======== Record excerpts ========

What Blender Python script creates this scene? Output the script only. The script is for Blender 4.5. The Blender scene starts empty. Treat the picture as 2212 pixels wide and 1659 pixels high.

========
======== Record excerpts ========

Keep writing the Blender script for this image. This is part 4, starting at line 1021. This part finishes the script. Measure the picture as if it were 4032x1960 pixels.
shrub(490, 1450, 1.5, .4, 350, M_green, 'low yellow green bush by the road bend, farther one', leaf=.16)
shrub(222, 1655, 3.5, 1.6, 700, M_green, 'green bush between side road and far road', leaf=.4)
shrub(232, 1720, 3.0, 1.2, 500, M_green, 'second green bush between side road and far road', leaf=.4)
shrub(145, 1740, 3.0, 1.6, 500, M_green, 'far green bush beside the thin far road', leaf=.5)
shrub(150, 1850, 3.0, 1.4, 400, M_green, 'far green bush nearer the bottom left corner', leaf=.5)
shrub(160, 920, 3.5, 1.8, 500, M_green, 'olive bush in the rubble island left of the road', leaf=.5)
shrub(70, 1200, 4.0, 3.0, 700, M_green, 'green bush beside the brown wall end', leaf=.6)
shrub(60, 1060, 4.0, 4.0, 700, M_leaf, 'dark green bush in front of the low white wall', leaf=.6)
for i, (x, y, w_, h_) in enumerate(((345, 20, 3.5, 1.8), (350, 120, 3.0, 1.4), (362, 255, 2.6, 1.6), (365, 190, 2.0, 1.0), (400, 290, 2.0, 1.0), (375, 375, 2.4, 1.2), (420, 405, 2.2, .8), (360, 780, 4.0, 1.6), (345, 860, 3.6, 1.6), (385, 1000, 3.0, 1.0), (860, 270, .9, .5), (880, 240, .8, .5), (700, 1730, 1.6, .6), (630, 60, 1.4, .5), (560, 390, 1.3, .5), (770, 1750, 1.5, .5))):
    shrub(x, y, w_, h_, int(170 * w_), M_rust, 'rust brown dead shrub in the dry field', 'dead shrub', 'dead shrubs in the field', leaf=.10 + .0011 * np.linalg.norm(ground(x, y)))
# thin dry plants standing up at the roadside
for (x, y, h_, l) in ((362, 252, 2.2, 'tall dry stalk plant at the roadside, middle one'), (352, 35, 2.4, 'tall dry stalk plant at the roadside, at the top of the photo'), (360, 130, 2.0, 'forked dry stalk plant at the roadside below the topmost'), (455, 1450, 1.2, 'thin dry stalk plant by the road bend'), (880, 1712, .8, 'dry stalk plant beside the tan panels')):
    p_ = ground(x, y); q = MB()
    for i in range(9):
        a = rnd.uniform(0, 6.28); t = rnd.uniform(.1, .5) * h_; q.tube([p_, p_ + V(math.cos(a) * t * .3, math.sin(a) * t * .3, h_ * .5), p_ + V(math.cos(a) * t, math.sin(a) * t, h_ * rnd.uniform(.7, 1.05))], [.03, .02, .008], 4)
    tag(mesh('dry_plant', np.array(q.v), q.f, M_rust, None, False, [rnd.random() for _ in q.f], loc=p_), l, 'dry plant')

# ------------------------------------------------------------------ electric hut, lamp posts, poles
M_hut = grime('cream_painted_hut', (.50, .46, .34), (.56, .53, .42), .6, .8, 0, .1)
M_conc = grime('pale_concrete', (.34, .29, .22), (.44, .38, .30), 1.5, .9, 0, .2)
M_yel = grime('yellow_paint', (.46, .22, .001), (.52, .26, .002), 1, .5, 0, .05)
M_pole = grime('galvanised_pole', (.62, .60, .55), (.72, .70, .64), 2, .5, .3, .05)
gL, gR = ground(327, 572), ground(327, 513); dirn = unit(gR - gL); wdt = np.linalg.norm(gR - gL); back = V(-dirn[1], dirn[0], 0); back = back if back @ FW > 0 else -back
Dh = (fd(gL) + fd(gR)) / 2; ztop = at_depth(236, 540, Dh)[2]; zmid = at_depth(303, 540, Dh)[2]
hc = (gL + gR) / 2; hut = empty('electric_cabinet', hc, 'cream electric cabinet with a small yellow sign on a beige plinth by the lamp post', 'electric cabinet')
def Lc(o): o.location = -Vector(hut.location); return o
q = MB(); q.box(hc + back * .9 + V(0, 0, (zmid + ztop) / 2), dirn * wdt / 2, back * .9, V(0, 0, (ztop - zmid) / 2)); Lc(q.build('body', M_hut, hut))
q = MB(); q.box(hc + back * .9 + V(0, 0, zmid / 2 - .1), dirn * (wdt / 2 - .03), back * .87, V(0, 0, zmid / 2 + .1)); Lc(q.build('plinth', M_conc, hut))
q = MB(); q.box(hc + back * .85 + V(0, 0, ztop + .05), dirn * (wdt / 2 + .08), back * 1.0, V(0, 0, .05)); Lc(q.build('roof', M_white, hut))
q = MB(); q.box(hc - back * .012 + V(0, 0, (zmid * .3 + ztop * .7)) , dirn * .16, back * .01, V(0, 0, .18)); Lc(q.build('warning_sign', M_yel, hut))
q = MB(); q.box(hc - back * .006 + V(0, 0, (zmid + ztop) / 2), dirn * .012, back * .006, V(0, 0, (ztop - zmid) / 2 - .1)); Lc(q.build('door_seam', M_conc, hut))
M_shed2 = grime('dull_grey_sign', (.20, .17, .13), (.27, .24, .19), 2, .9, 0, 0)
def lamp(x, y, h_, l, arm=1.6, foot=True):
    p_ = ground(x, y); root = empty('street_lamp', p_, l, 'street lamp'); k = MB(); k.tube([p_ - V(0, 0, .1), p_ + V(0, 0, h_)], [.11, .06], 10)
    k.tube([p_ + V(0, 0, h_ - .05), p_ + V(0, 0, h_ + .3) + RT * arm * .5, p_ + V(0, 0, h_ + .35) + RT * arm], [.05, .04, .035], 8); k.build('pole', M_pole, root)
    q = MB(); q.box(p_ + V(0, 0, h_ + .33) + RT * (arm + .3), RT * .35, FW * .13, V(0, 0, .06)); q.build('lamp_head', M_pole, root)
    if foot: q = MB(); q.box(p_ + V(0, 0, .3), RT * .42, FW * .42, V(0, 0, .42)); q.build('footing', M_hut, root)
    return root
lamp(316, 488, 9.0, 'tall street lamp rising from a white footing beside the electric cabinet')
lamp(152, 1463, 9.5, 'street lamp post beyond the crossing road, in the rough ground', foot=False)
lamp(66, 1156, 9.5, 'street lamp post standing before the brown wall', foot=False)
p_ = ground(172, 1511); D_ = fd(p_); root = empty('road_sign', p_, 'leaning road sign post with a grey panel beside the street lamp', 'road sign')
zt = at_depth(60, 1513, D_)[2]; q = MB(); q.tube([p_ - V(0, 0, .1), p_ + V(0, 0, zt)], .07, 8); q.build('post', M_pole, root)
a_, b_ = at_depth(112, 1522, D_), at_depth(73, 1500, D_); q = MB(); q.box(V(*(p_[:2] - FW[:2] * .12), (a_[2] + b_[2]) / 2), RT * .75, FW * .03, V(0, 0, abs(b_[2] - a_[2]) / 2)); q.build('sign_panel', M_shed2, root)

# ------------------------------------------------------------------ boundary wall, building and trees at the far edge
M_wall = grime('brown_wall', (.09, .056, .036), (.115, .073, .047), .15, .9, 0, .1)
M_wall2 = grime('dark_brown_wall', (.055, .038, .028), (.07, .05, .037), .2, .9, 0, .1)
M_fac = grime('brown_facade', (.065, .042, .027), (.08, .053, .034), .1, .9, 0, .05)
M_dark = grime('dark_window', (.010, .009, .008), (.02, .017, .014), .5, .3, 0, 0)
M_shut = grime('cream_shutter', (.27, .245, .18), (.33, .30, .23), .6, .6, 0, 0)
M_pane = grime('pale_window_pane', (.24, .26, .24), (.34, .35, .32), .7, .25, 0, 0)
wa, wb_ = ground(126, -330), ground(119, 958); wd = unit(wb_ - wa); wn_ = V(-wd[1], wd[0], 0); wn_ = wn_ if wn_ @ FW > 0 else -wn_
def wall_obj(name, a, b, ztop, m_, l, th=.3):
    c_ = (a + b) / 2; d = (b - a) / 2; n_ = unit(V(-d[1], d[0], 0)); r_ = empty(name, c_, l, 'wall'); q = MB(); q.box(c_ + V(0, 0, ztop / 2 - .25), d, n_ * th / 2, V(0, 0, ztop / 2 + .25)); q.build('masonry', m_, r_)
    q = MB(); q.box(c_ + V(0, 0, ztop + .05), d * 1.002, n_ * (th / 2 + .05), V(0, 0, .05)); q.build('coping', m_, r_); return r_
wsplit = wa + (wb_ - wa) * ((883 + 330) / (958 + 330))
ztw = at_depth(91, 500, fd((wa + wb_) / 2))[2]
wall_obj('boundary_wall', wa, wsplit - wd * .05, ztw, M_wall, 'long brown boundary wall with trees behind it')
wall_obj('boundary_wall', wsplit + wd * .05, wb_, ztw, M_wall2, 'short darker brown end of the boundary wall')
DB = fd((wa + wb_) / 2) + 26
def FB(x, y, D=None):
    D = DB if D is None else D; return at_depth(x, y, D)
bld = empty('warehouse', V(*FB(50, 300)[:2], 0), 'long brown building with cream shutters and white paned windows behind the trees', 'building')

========

(Exercise directions) Count up every line above that has the word "picture" in it; answer with the number alone.

(The solution) 2